EN

Gerbrand Adriaensz. Bredero

Bredero was a seventeenth-century Dutch poet.

Bredero (1585-1618) was a Dutch poet of the sixteenth and seventeenth centuries. 't Kan verkeren' (It is all in the game) was Bredero's famous dictum.[1] He was a member of the rederijkerskamer D'Eglentier (Eglentier Chamber of Rhetoric). Under the leadership of Samuel Coster, some dissidents founded the Nederduytsche Academie. Bredero also followed Coster. In 1622 the Boertigh, amoreus, en aendachtig groot lied-boeck van G.A. Brederode, Amsteldammer (Good, Amusing and Attentive Songbook by G.A. Brederode, Amsteldammer), appeared posthumously.[2] His best-known play is Spaanschen Brabander (Spanish Brabanter). It premiered in the Nederduytse Academie. Bredero's participation in the Academy guaranteed a large audience. Bredero sketched a picture of a city overrun by foreigners, and the decay that resulted.[3]

Footnotes

  1. ^ Anne also uses this quote in her diary. Only in the English translation this quote has been mistranslated since 1952 in "things may alter", and Bredero is confused with 'Br'er Rabbit'. Anne Frank, Diary Version A, 24 January 1944, in: The Collected Works, transl. from the Dutch by Susan Massotty, London [etc.]: Bloomsbury Continuum, 2019. Br'er Rabbit is a character from American folklore, who became famous thanks to the Unlce Remus books of the 19th century writer Joel Chandler Harris about Br'er Rabbit's eternal fight with Br'er Fox and Br'er Bear. Walt Disney adapted Harris' books in 1946 as the feature animated film Song of the South.
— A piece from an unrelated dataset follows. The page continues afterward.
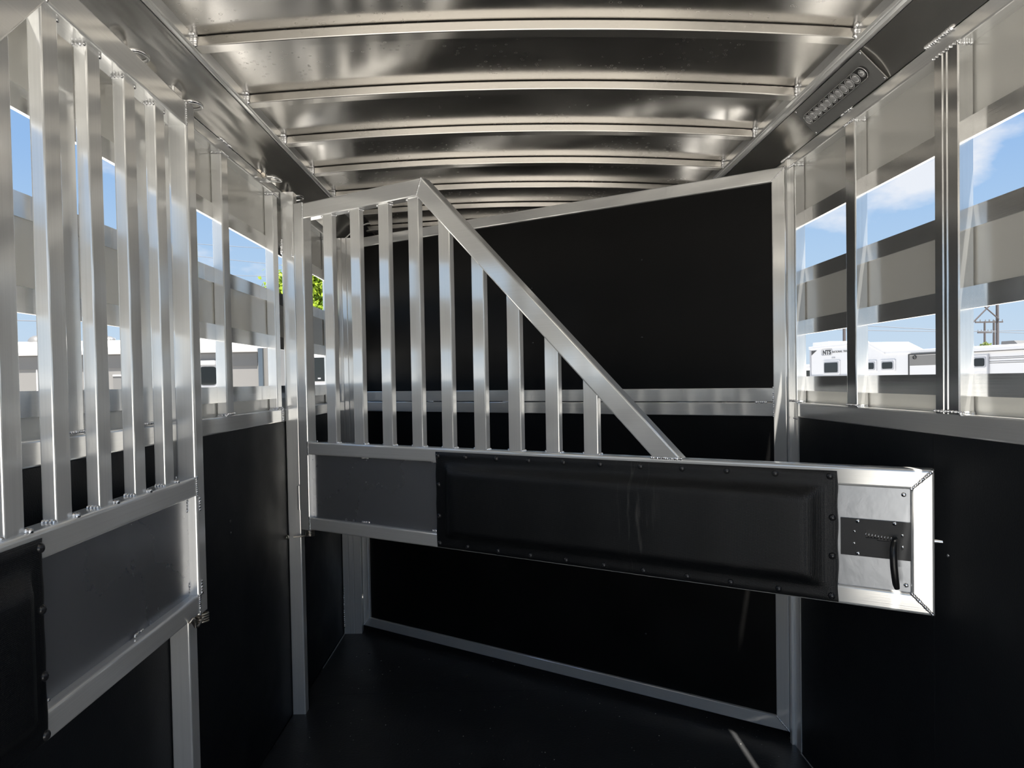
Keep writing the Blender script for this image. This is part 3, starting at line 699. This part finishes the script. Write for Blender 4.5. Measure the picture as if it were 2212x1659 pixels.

The mix-up of Bredero with Br'er Rabbit caused English professor Sylvia Iskander to believe that Anne actually read the Uncle Remus stories, but that uis highly unlikely. Sylvia P. Iskander, 'Anne Frank's reading: a retrospective', in: Hyman Enzer & Sandra Solotaroff-Enzes (eds.), Anne Frank: reflections on her life and legacy, Urbana & Chicago, IL: University of Illinois Press, 2000, p. 105.
  2. ^ KB, Nederlandse poëzie, Historische dichters: Gerbrand Adriaensz Bredero (1585-1618).
  3. ^ Mieke B. Smits-Veldt, "24 september 1617: Inwijding van de Nederduytse Academie", in: M.A. Schenkeveld-van der Dussen (hoofdred.), Nederlandse literatuur, een geschiedenis, Groningen: Nijhoff, 1993, p. 196-201, aldaar p. 200.